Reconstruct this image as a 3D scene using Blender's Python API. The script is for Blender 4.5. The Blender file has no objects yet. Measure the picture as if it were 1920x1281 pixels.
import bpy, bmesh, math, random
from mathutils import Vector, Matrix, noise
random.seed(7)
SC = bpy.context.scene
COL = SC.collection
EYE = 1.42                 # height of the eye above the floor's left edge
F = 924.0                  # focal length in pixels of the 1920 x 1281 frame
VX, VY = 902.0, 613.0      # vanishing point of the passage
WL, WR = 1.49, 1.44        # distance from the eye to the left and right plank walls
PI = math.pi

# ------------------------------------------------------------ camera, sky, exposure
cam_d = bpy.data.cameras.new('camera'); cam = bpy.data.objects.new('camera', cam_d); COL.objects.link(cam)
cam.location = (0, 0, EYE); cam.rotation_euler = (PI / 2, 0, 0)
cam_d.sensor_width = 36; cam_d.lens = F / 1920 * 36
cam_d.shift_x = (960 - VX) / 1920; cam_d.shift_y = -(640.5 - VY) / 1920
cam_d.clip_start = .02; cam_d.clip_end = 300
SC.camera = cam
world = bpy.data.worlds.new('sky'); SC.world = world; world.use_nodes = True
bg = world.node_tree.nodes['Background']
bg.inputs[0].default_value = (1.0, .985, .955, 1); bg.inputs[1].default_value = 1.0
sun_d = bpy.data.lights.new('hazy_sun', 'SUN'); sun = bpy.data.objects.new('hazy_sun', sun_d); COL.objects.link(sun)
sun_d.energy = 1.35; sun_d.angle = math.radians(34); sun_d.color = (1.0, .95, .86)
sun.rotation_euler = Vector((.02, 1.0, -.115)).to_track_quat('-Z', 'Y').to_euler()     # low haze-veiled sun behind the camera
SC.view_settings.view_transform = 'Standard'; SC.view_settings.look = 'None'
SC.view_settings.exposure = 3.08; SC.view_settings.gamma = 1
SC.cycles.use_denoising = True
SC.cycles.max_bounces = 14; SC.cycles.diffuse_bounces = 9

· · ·

**The request:**
Quote only the stretch of lines that starts the data above and ends with the line containing "PI = math.pi", both included.

**Output for this task:**
Reconstruct this image as a 3D scene using Blender's Python API. The script is for Blender 4.5. The Blender file has no objects yet. Measure the picture as if it were 1920x1281 pixels.
import bpy, bmesh, math, random
from mathutils import Vector, Matrix, noise
random.seed(7)
SC = bpy.context.scene
COL = SC.collection
EYE = 1.42                 # height of the eye above the floor's left edge
F = 924.0                  # focal length in pixels of the 1920 x 1281 frame
VX, VY = 902.0, 613.0      # vanishing point of the passage
WL, WR = 1.49, 1.44        # distance from the eye to the left and right plank walls
PI = math.pi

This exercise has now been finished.